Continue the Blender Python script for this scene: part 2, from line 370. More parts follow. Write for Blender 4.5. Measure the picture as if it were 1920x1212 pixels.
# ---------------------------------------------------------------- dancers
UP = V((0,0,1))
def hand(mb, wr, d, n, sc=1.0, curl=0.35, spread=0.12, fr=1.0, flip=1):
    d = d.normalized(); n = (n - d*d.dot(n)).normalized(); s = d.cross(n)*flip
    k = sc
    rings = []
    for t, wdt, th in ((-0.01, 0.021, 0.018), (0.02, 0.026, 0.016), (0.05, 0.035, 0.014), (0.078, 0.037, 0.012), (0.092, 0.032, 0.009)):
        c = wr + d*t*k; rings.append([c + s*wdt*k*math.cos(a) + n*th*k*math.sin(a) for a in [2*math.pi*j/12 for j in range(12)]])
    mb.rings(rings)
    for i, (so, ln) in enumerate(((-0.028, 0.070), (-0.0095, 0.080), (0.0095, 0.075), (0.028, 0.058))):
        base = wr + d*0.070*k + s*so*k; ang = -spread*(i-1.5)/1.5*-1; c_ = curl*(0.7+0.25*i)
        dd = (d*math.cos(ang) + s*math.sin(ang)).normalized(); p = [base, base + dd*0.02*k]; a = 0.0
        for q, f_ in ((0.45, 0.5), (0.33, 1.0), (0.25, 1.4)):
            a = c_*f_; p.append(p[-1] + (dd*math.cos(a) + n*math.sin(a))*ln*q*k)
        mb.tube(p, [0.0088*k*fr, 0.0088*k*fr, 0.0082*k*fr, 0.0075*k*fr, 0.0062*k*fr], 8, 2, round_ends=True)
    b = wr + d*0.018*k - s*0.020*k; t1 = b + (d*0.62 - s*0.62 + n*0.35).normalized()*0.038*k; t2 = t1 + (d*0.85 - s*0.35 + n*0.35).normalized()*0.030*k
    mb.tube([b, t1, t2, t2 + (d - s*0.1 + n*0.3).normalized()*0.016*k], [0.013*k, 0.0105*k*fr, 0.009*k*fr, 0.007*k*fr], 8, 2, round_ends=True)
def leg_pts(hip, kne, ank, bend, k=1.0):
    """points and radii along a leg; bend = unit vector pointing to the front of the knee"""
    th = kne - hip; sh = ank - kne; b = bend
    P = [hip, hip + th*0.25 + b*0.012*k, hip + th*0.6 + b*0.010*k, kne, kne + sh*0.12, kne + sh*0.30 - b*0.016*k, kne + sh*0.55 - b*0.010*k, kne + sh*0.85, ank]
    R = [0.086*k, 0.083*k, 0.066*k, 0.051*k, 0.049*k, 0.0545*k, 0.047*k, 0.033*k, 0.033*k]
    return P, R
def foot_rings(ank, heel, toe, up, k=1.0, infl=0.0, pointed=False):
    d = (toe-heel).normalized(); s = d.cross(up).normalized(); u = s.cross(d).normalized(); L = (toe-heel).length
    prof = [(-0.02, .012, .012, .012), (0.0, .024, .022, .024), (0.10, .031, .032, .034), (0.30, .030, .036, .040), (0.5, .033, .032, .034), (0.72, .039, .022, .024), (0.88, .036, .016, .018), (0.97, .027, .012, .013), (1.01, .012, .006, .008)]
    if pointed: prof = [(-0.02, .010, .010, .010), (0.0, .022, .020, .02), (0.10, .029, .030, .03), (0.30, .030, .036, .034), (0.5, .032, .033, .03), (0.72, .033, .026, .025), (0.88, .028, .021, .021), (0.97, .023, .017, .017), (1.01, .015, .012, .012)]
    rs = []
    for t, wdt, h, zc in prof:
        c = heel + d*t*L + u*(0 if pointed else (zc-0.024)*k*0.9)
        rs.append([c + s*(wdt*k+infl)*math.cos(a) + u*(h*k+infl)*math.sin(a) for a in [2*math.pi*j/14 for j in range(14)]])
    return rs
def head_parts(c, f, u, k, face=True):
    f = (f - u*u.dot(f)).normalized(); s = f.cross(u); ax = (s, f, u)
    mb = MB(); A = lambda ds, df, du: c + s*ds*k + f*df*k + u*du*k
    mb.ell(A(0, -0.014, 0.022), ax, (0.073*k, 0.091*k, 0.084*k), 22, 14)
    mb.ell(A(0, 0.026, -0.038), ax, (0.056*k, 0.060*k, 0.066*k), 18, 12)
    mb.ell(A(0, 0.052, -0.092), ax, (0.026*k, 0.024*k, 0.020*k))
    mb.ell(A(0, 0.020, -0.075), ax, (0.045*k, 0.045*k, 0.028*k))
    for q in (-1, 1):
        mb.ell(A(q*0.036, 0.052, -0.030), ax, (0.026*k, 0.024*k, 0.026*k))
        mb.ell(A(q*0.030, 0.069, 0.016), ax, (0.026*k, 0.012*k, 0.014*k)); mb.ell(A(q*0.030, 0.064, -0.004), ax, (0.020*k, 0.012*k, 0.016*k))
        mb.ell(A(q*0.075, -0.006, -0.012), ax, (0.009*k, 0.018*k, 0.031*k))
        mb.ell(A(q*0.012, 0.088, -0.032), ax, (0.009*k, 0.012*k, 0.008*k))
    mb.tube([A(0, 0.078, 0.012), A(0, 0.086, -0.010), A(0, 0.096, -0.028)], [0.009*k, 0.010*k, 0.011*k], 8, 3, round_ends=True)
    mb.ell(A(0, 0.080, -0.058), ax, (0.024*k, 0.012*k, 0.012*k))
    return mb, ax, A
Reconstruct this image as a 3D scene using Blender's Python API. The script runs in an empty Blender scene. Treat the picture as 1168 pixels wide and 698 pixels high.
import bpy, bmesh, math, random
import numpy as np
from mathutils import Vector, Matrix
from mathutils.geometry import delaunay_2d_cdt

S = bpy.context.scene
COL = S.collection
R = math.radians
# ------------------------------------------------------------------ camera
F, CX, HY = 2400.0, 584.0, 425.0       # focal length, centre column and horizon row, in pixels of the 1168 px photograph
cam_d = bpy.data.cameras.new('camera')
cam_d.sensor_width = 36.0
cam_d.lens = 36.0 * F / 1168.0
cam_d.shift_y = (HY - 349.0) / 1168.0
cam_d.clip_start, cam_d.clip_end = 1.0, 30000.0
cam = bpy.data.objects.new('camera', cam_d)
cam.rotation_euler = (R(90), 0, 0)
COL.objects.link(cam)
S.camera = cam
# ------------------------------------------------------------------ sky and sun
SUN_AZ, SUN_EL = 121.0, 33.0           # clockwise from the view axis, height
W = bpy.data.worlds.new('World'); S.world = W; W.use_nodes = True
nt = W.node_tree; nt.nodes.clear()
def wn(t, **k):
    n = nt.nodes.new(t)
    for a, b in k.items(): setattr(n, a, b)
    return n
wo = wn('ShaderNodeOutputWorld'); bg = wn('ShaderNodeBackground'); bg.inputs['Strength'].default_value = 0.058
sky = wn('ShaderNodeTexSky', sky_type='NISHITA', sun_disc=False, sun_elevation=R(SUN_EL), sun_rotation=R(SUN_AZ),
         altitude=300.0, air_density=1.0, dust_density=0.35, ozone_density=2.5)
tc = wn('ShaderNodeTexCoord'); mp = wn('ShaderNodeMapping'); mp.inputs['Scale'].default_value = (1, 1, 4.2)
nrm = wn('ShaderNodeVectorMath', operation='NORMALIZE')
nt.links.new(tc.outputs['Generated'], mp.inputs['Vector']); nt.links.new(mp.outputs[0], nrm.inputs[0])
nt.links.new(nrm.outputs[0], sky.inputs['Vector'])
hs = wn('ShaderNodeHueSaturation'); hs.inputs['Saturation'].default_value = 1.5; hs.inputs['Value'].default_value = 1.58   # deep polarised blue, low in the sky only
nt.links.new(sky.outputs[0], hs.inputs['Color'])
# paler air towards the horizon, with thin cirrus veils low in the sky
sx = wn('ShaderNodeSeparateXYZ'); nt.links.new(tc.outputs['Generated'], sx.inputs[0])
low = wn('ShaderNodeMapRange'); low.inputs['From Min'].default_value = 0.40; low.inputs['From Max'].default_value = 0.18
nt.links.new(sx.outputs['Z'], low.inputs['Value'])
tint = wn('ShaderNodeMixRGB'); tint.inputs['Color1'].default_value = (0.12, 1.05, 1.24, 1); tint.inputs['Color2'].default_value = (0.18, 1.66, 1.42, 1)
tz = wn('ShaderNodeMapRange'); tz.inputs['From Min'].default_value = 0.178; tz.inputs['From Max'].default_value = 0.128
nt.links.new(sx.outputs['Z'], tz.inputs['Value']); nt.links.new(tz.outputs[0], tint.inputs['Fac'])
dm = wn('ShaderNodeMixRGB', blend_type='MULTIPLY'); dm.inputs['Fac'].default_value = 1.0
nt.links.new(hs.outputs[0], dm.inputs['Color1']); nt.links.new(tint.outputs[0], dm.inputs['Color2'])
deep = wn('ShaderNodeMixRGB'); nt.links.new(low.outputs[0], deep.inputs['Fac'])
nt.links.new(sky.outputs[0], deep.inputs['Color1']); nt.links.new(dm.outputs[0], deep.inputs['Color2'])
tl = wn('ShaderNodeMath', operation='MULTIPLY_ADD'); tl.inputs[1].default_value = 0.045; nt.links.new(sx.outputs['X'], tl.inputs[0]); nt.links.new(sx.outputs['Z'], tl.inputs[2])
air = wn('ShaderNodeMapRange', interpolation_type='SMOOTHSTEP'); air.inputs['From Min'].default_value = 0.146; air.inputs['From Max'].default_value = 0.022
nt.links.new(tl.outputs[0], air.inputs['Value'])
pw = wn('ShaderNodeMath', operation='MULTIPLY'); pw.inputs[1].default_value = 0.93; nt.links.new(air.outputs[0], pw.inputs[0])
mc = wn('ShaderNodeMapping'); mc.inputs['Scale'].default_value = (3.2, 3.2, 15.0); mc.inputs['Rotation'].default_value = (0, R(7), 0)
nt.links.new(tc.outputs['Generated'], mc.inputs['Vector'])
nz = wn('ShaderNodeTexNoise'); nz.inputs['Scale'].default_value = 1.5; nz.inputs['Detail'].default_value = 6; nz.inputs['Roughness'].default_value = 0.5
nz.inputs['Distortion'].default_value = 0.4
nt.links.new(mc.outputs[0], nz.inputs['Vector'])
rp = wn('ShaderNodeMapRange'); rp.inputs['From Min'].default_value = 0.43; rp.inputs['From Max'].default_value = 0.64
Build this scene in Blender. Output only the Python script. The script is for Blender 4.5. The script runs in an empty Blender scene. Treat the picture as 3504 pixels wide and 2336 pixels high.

Work required ▸ Reproduce only the lines from the one containing "Reconstruct this image" through the one containing "from mathutils.geometry import", inclusive of both.

Solution for this task ▸
Reconstruct this image as a 3D scene using Blender's Python API. The script runs in an empty Blender scene. Treat the picture as 1168 pixels wide and 698 pixels high.
import bpy, bmesh, math, random
import numpy as np
from mathutils import Vector, Matrix
from mathutils.geometry import delaunay_2d_cdt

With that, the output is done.